── COLLECTED MATERIAL
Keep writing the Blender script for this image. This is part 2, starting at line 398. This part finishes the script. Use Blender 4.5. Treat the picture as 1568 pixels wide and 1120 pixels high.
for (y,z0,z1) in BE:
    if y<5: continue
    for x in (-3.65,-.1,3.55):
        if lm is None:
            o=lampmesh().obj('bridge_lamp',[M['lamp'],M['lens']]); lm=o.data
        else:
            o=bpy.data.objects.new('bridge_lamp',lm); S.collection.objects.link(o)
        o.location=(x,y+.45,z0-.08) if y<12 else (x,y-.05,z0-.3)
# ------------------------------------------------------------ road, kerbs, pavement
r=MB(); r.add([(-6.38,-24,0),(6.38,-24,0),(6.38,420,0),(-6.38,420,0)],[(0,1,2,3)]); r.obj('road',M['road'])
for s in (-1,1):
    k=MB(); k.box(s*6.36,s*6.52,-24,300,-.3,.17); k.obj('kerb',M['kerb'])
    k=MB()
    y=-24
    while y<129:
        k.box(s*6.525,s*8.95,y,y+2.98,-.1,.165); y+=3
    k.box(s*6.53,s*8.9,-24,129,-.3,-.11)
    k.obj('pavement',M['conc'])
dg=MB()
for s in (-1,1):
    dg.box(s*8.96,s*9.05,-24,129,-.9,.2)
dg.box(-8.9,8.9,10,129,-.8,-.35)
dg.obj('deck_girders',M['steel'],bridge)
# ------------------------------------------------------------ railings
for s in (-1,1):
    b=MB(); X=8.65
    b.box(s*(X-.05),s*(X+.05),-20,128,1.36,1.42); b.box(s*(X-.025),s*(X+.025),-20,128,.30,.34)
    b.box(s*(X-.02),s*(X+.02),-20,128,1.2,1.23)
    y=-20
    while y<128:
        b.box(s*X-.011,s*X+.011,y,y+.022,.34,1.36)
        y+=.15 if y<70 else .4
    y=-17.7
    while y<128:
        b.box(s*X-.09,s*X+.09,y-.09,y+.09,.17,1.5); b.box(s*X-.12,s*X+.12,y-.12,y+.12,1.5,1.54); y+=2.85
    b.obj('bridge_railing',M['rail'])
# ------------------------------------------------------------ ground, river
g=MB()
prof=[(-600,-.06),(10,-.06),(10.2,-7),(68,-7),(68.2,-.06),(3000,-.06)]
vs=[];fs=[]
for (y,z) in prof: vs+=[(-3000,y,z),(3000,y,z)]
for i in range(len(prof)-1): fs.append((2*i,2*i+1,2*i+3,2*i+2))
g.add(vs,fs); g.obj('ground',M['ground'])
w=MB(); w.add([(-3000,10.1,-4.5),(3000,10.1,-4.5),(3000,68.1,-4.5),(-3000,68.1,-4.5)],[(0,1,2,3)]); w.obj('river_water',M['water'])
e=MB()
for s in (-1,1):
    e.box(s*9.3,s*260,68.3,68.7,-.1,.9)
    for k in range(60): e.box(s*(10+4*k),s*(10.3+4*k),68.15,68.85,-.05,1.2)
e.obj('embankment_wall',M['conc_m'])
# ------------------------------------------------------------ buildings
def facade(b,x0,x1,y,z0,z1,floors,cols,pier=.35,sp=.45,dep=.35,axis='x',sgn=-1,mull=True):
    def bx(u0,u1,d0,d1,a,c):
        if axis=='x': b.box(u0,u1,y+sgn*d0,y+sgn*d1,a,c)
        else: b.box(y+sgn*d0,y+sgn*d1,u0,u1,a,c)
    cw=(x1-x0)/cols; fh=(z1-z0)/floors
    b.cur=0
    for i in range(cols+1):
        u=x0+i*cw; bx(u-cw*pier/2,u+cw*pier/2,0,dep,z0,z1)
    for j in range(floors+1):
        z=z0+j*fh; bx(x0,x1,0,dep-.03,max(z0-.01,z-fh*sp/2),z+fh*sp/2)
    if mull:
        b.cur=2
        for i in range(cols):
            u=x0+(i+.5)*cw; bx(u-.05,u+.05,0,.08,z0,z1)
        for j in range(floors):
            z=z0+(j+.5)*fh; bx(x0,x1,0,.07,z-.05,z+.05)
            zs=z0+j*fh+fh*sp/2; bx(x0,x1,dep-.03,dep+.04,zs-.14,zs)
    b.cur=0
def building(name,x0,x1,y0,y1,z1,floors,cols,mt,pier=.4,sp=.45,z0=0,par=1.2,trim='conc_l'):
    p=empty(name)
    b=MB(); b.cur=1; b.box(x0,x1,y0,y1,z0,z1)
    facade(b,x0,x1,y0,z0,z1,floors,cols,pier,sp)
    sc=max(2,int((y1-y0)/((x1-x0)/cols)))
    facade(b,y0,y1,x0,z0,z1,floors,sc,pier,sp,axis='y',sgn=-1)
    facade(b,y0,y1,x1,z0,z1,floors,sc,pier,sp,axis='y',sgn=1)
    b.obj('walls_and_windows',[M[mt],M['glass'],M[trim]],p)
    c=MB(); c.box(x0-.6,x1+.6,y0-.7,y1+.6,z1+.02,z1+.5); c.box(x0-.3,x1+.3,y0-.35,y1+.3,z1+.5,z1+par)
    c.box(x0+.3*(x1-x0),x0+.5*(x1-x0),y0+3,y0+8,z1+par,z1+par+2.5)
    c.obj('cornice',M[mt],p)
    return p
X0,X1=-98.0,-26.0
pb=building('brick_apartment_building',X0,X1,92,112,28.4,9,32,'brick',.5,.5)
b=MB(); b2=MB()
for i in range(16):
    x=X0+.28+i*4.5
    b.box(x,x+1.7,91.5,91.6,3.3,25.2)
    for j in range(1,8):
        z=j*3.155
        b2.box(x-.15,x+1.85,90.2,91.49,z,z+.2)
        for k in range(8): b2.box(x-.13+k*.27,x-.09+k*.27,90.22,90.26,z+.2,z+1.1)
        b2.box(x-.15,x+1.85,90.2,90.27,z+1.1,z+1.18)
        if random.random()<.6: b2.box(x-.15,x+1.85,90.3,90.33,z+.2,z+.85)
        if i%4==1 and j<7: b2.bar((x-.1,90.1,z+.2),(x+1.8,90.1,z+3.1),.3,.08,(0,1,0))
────
TASK BRIEF — Using the data above, output each line exactly.

THE COMPLETED TASK —
Keep writing the Blender script for this image. This is part 2, starting at line 398. This part finishes the script. Use Blender 4.5. Treat the picture as 1568 pixels wide and 1120 pixels high.
for (y,z0,z1) in BE:
    if y<5: continue
    for x in (-3.65,-.1,3.55):
        if lm is None:
            o=lampmesh().obj('bridge_lamp',[M['lamp'],M['lens']]); lm=o.data
        else:
            o=bpy.data.objects.new('bridge_lamp',lm); S.collection.objects.link(o)
        o.location=(x,y+.45,z0-.08) if y<12 else (x,y-.05,z0-.3)
# ------------------------------------------------------------ road, kerbs, pavement
r=MB(); r.add([(-6.38,-24,0),(6.38,-24,0),(6.38,420,0),(-6.38,420,0)],[(0,1,2,3)]); r.obj('road',M['road'])
for s in (-1,1):
    k=MB(); k.box(s*6.36,s*6.52,-24,300,-.3,.17); k.obj('kerb',M['kerb'])
    k=MB()
    y=-24
    while y<129:
        k.box(s*6.525,s*8.95,y,y+2.98,-.1,.165); y+=3
    k.box(s*6.53,s*8.9,-24,129,-.3,-.11)
    k.obj('pavement',M['conc'])
dg=MB()
for s in (-1,1):
    dg.box(s*8.96,s*9.05,-24,129,-.9,.2)
dg.box(-8.9,8.9,10,129,-.8,-.35)
dg.obj('deck_girders',M['steel'],bridge)
# ------------------------------------------------------------ railings
for s in (-1,1):
    b=MB(); X=8.65
    b.box(s*(X-.05),s*(X+.05),-20,128,1.36,1.42); b.box(s*(X-.025),s*(X+.025),-20,128,.30,.34)
    b.box(s*(X-.02),s*(X+.02),-20,128,1.2,1.23)
    y=-20
    while y<128:
        b.box(s*X-.011,s*X+.011,y,y+.022,.34,1.36)
        y+=.15 if y<70 else .4
    y=-17.7
    while y<128:
        b.box(s*X-.09,s*X+.09,y-.09,y+.09,.17,1.5); b.box(s*X-.12,s*X+.12,y-.12,y+.12,1.5,1.54); y+=2.85
    b.obj('bridge_railing',M['rail'])
# ------------------------------------------------------------ ground, river
g=MB()
prof=[(-600,-.06),(10,-.06),(10.2,-7),(68,-7),(68.2,-.06),(3000,-.06)]
vs=[];fs=[]
for (y,z) in prof: vs+=[(-3000,y,z),(3000,y,z)]
for i in range(len(prof)-1): fs.append((2*i,2*i+1,2*i+3,2*i+2))
g.add(vs,fs); g.obj('ground',M['ground'])
w=MB(); w.add([(-3000,10.1,-4.5),(3000,10.1,-4.5),(3000,68.1,-4.5),(-3000,68.1,-4.5)],[(0,1,2,3)]); w.obj('river_water',M['water'])
e=MB()
for s in (-1,1):
    e.box(s*9.3,s*260,68.3,68.7,-.1,.9)
    for k in range(60): e.box(s*(10+4*k),s*(10.3+4*k),68.15,68.85,-.05,1.2)
e.obj('embankment_wall',M['conc_m'])
# ------------------------------------------------------------ buildings
def facade(b,x0,x1,y,z0,z1,floors,cols,pier=.35,sp=.45,dep=.35,axis='x',sgn=-1,mull=True):
    def bx(u0,u1,d0,d1,a,c):
        if axis=='x': b.box(u0,u1,y+sgn*d0,y+sgn*d1,a,c)
        else: b.box(y+sgn*d0,y+sgn*d1,u0,u1,a,c)
    cw=(x1-x0)/cols; fh=(z1-z0)/floors
    b.cur=0
    for i in range(cols+1):
        u=x0+i*cw; bx(u-cw*pier/2,u+cw*pier/2,0,dep,z0,z1)
    for j in range(floors+1):
        z=z0+j*fh; bx(x0,x1,0,dep-.03,max(z0-.01,z-fh*sp/2),z+fh*sp/2)
    if mull:
        b.cur=2
        for i in range(cols):
            u=x0+(i+.5)*cw; bx(u-.05,u+.05,0,.08,z0,z1)
        for j in range(floors):
            z=z0+(j+.5)*fh; bx(x0,x1,0,.07,z-.05,z+.05)
            zs=z0+j*fh+fh*sp/2; bx(x0,x1,dep-.03,dep+.04,zs-.14,zs)
    b.cur=0
def building(name,x0,x1,y0,y1,z1,floors,cols,mt,pier=.4,sp=.45,z0=0,par=1.2,trim='conc_l'):
    p=empty(name)
    b=MB(); b.cur=1; b.box(x0,x1,y0,y1,z0,z1)
    facade(b,x0,x1,y0,z0,z1,floors,cols,pier,sp)
    sc=max(2,int((y1-y0)/((x1-x0)/cols)))
    facade(b,y0,y1,x0,z0,z1,floors,sc,pier,sp,axis='y',sgn=-1)
    facade(b,y0,y1,x1,z0,z1,floors,sc,pier,sp,axis='y',sgn=1)
    b.obj('walls_and_windows',[M[mt],M['glass'],M[trim]],p)
    c=MB(); c.box(x0-.6,x1+.6,y0-.7,y1+.6,z1+.02,z1+.5); c.box(x0-.3,x1+.3,y0-.35,y1+.3,z1+.5,z1+par)
    c.box(x0+.3*(x1-x0),x0+.5*(x1-x0),y0+3,y0+8,z1+par,z1+par+2.5)
    c.obj('cornice',M[mt],p)
    return p
X0,X1=-98.0,-26.0
pb=building('brick_apartment_building',X0,X1,92,112,28.4,9,32,'brick',.5,.5)
b=MB(); b2=MB()
for i in range(16):
    x=X0+.28+i*4.5
    b.box(x,x+1.7,91.5,91.6,3.3,25.2)
    for j in range(1,8):
        z=j*3.155
        b2.box(x-.15,x+1.85,90.2,91.49,z,z+.2)
        for k in range(8): b2.box(x-.13+k*.27,x-.09+k*.27,90.22,90.26,z+.2,z+1.1)
        b2.box(x-.15,x+1.85,90.2,90.27,z+1.1,z+1.18)
        if random.random()<.6: b2.box(x-.15,x+1.85,90.3,90.33,z+.2,z+.85)
        if i%4==1 and j<7: b2.bar((x-.1,90.1,z+.2),(x+1.8,90.1,z+3.1),.3,.08,(0,1,0))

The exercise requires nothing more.